Wir verbrachten insgesamt nur einen Tag in London. Eigentlich weniger als einen Tag. Ein paar Stunden am Tag der Abfahrt. Frei bewegen durften wir uns nur kurz und in einer arg touristischen Gegend. Das war nicht die London-Erfahrung, von der ich mein Leben lang geträumt hatte.
Umso begeisterter war ich, als es sich herausgestellt hat, dass Watch_Dogs Legion in London spielt. Nachdem ich San Francisco durch den Vorgänger so zu lieben gelernt hatte, war ich nach dieser Ankündigung auf Wolke sieben. Dazu kommt jetzt auch noch, dass eigentlich ein Trip nach London nach dem Abitur angesetzt war. Die hohen Infektionszahlen in England sowie mittlerweile auch wieder in Deutschland haben dem Ganzen ein Ende gesetzt. Meinen Traum, London kennenzulernen, konnte ich jetzt doch noch irgendwie in Erfüllung bringen. Das nennt man dann wohl Glück im Unglück?
Das Wecken von Erinnerungen
Schnell setzt in mir die Melancholie ein. Meine erste Fahrt über die Westminster Bridge, noch auf der falschen Straßenseite, erinnert mich an den Tag, an dem ich mit meinen eigenen beiden Füßen auf dieser Brücke stand und staunend die Touristenmassen begutachtet habe. Mitten im Juli, gerade mal Mittag und schon ist die Brücke von Menschen bedeckt, die sich wenig in das Stadtbild einfügen konnten.
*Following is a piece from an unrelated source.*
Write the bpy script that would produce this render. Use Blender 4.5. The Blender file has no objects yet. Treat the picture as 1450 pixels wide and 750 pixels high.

Aus deren Perspektive sahen wir Schulkinder wohl auch nicht viel passender aus.
Von da aus ging es ganz schnell. Vorbei am großen Benjamin, durch den St. James Park und Ende Gelände am Leicester Square. Das meiste davon hatte ich ganz vergessen. Erst als ich diese ganzen Schauplätze detailgetreu in Legion wiederentdecken konnte, habe ich mich an meine damalige Freude erinnern können. Jegliche Erinnerung war von dem Unglücklichsein über den Kurzaufenthalt angeschwärzt. Ich bin mir nicht einmal mehr sicher, ob ich damals realisiert habe, dass die riesige Parade im Park direkt vor dem Buckingham Palace stattgefunden hat.
Darauf begrenzen sich die Parallelen zwischen meinen Erfahrungen und dem virtuellen London auch schon. Ich bin Legion dankbar dafür, dass ich mich an die guten Seiten des Schultrips erinnern konnte.
Für die Zukunft
Allerdings endet Legion nicht an den Grenzen meiner eigenen Erinnerungen. Über meine 25h an Spielzeit bekam ich einige Seiten Londons zu sehen. Sehenswürdigkeiten, von denen ich nie zuvor gehört hatte, Musik britischer Künstler auf den Straßen, Scotland Yard und mehr. The Tube war leider nicht zu betreten, aber meine erste Erfahrung mit dem berühmten London Underground mache ich auch gerne selbst.
Watch_Dogs: Legion hat mir Orte gezeigt, die ich mir selbst eines Tages definitiv ansehen muss. Es hat mich an Emotionen erinnert, die längst verdrängt waren und Emotionen geweckt, die auch nur ein London begeisterter Typus Mensch, wie ich so erfahren kann. Für mich war das ganze weniger eine klassische Spielerfahrung. Es war viel mehr virtueller Tourismus. Eine Reise an einen weit entfernten Ort, der mir im Herzen doch so nahe liegt.